I'm hugging my friend Heidi and her boyfriend Aaron goodbye. As they begin to walk through the door, all hell breaks loose. Olly, my Chihuahua/Dachshund mix, who was previously lying peacefully underneath the table, leaps at them while yapping his head off. His black fur sticks out on his back and he growls viciously as if to scare them out. Quickly, I scoop him up and mutter that he's harmless and is all bark and no bite, but secretly inside I'm not so sure. My friends laugh it off and I wave them goodbye with my cheeks still burning bright red. I sigh heavily. There's no denying it, my dog has Small Dog Syndrome

Small dog syndrome, or SDS, can be seen in many smalls breeds, but some notable ones are Chihuahuas, Yorkshire Terriers, Dachshunds, and Jack Russel Terriers. Some common characteristics of SDS include obnoxious barking, nipping at ankles, and a Napoleon complex. These are little dogs with big attitudes. This behavior often leads to unfavorable situations and even dangerous ones if a small dog goes after a larger one who isn't fazed by the smaller dog's big dog facade. It's a worry I've experienced when Olly has come across larger dogs. Unfortunately, my reactions may have created Olly's attitude problem.

What many owners like myself don't realize, is that SDS is often created by a lack of proper training. Because of our dog's small statures, we often let them get away with behaviors that we would never let fly with big dogs. For example, say a Yorkie jumps up on someone as they walk through the front door. Often this is viewed as cute and the person will pet the Yorkie thus reinforcing the bad behavior. However, let's switch the Yorkie out with a Great Dane and suddenly this behavior is no longer so cute. Big dogs receive stricter training because if they developed SDS they would be viewed as a danger to society.

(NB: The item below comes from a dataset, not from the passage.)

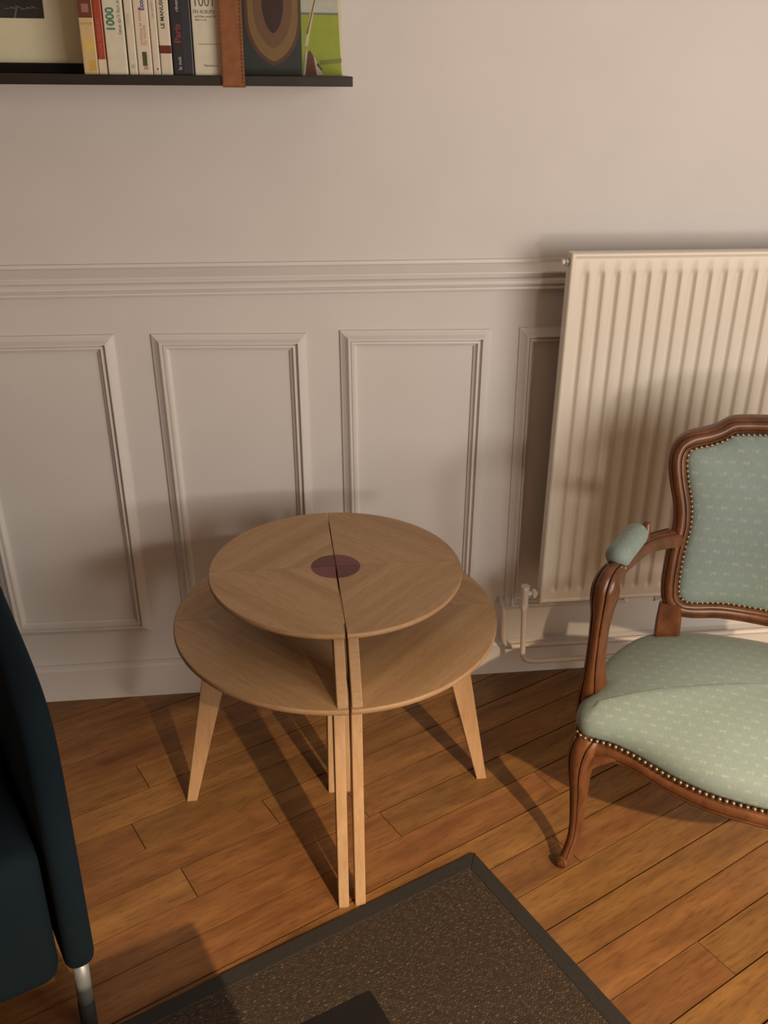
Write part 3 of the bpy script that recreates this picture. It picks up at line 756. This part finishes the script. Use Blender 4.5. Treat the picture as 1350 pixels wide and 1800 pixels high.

People would never be okay with a giant St. Bernard running around off-leash and barking at people. The reason for this discrepancy is that a bite from a Yorkie is going to do a lot less damage then a bite from a St. Bernard.

Still, it's not fun to have small dog with full-blown case of Small Dog Syndrome, so what can be done about this? Well, train them exactly like you would train a big dog. Don't let them jump up on you. Discipline them when they bark non-stop at people and other dogs. Make them have to be invited before jumping up on the sofa. Also, early socialization is key. Introduce them to both big and small dogs as puppies so they know how to act like proper pooches. With the proper training, you can have a small dog, but without the syndrome.